Friday, June 8, 2012

Friday Funnies: Flights

Yesterday I took my 19th flight of the year, which was pleasant enough but not as giggle-inducing as Kulula Airlines' idea about how to paint their planes:


Earlier this year, I'd posted a couple of other examples. This one is perhaps my favorite, because I like to call our owner (Ted Cutts, aka "Mr. Stampers Anonymous) The Big Cheese:


These days, of course, you get charged for everything on the flight:


I know that starting off my trip with this safety announcement from Turkish airlines Pegasus would make things fun:


Here's a little more humor from the flight deck, taken from Father Kris's blog:

After every flight, UPS pilots fill out a form, called a "gripe sheet," which tells mechanics about problems with the aircraft. The mechanics correct the problems, document their repairs on the form, and then pilots review the gripe sheets before the next flight.

Never let it be said that ground crews lack a sense of humor. Here are some actual maintenance complaints submitted by UPS pilots (marked with a P) and the solutions recorded (marked with an S) by maintenance engineers.

By the way, UPS is the only major airline that has never, ever had an accident.

P: Left inside main tire almost needs replacement.
S: Almost replaced left inside main tire.

P: Test flight OK, except auto-land very rough.
S: Auto-land not installed on this aircraft.

P: Something loose in cockpit
S: Something tightened in cockpit

P: Dead bugs on windshield.
S: Live bugs on backorder.

P: Autopilot in altitude-hold mode produces a 200 feet per minute descent
S: Cannot reproduce problem on ground.

P: Evidence of leak on right main landing gear.
S: Evidence removed.

P: DME volume unbelievably loud.
S: DME volume set to more believable level.

P: Friction locks cause throttle levers to stick.
S: That’s what friction locks are for.

P: IFF inoperative in OFF mode.
S: IFF always inoperative in OFF mode.

P: Suspected crack in windshield.
S: Suspect you’re right.

P: Number 3 engine missing.
S: Engine found on right wing after brief search

P: Aircraft handles funny.
S: Aircraft warned to straighten up, fly right, and be serious.

P: Target radar hums.
S: Reprogrammed target radar with lyrics.

P: Mouse in cockpit.
S: Cat installed.

P: Noise coming from under instrument panel.
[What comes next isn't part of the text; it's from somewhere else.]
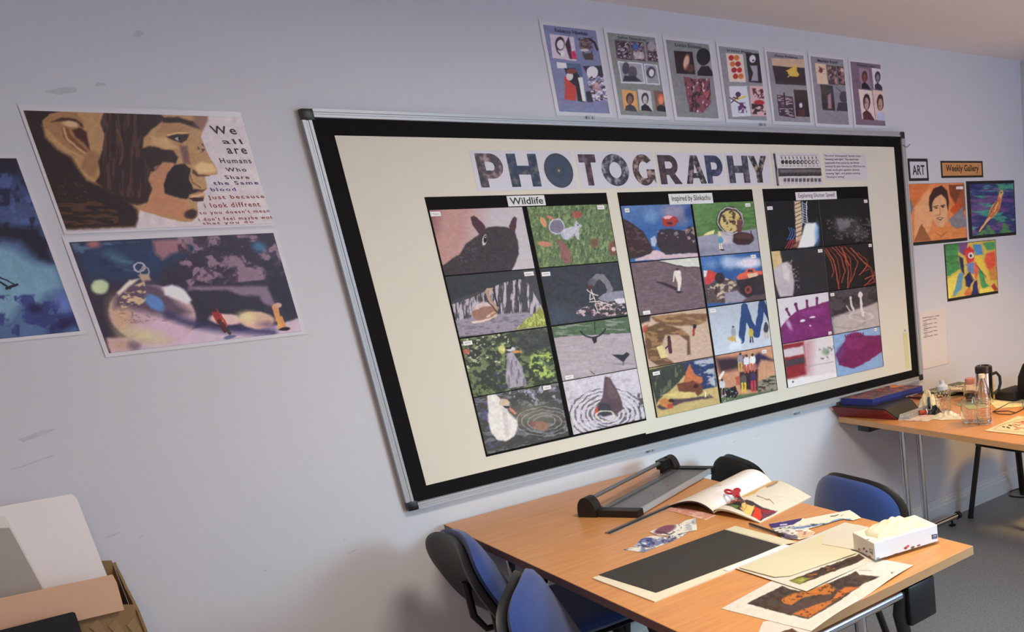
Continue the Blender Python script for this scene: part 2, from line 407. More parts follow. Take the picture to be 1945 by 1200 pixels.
for cx, cz in ((.867, ZB-.014), (1.60, ZB-.014), (.862, ZT), (1.605, ZT)):
    MB().box(cx-.014, cx+.014, -.012, -.001, cz, cz+.014).box(cx-.010, cx-.004, -.016, -.012, cz+.003, cz+.011).box(cx+.004, cx+.010, -.016, -.012, cz+.003, cz+.011).build('fixing_clip', M_ALU, board)
MB().tube([(BW-.02, -.027, ZT-.06), (BW+.004, -.029, ZT-.07), (BW+.03, -.03, ZT-.055)], .0016, 6).build('wire_hook', M_BLACKM, board)

# panels, prints
PB = {'w': (.266, .864), 's': (.906, 1.499), 'e': (1.551, 2.150)}
def backing(key, label):
    x0, x1 = PB[key]
    return tag(MB().box(-(x1-x0)/2, (x1-x0)/2, -.001, 0, -.420, .420).build('backing_sheet', M_BORDER, loc=((x0+x1)/2, -.0197, 1.343)), label, 'poster', 'black backing sheets on the board')
backing('w', 'black backing sheet under the animal photographs, leftmost on the cream board')
backing('s', 'black backing sheet under the toy figure photographs, middle one on the board')
backing('e', 'black backing sheet under the splash and light trail photographs, rightmost on the board')
PY = -.0225
def title(x0, x1, z0, z1, text, label, col=(230, 228, 232), tm=M_TEXT, off=.006, y=-.0235):
    o = MB().box(-(x1-x0)/2, (x1-x0)/2, -.0008, 0, -(z1-z0)/2, (z1-z0)/2).build('title_card', mat('title_card_white', col, .6, var=.02), loc=((x0+x1)/2, y, (z0+z1)/2))
    tag(o, label, 'label')
    w, h = x1-x0, z1-z0
    flat_glyph('lettering', tm, 'font', text, (x0+w*.06, y-.0008, z0+h*.16), (w*.88, 0, 0), (0, 0, h*.68), o, offset=off)
    return o
title(.512, .637, 1.727, 1.760, 'Wildlife', 'white title card reading Wildlife above the animal photographs', off=.012)
title(1.109, 1.303, 1.714, 1.753, 'Inspired by Slinkachu', 'white title card reading Inspired by Slinkachu above the toy photographs')
title(1.719, 1.952, 1.713, 1.746, 'Exploring Shutter Speed', 'white title card reading Exploring Shutter Speed', tm=mat('purple_ink', (110, 60, 110), .6, var=.05))

C4 = (800, 270, 4.1386); C5 = (800, 560, 3.75); C6 = (1160, 340, 5.0); C7 = (1160, 560, 4.615); C8 = (1440, 340, 2.857)
CD = (1000, 470, 8.0); CE = (840, 500, 8.0)
ROWS = [(1.524, 1.724), (1.326, 1.521), (1.129, 1.322), (.931, 1.126)]
COLS = {'w': ((.271, .556), (.573, .861)), 's': ((.911, 1.199), (1.209, 1.495)), 'e': ((1.556, 1.843), (1.846, 2.145))}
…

Sounds like a midget pounding on something with a hammer.
S: Took hammer away from the midget. 

6 comments:

Linda R. said...

Thanks for my Friday morning smiles. Glad I don't fly UPS!

Debbie Fisher (debbiedee) said...

very cute!

Alexandra said...

So funny, especially the UPS gripe sheet, thanks for the giggle.

Sue D said...

Very funny--I like the cat installed in cockpit.

Debbie H. said...

Oh,thanks for those laugh-out-loud moments! Makes me want to book a flight with UPS! ;) Love the humor. And the kids! They remind me of "Little Rascals", the movie we watch with our grandkids EVERY summer. What a hoot! Needed that today! Thanks! :)

Tex / Bev Gerard said...

***giggle fits in TX!***
Must show these pilot/maintenance comments to hubby ... and neighbor (pilot & wife). Hoot!!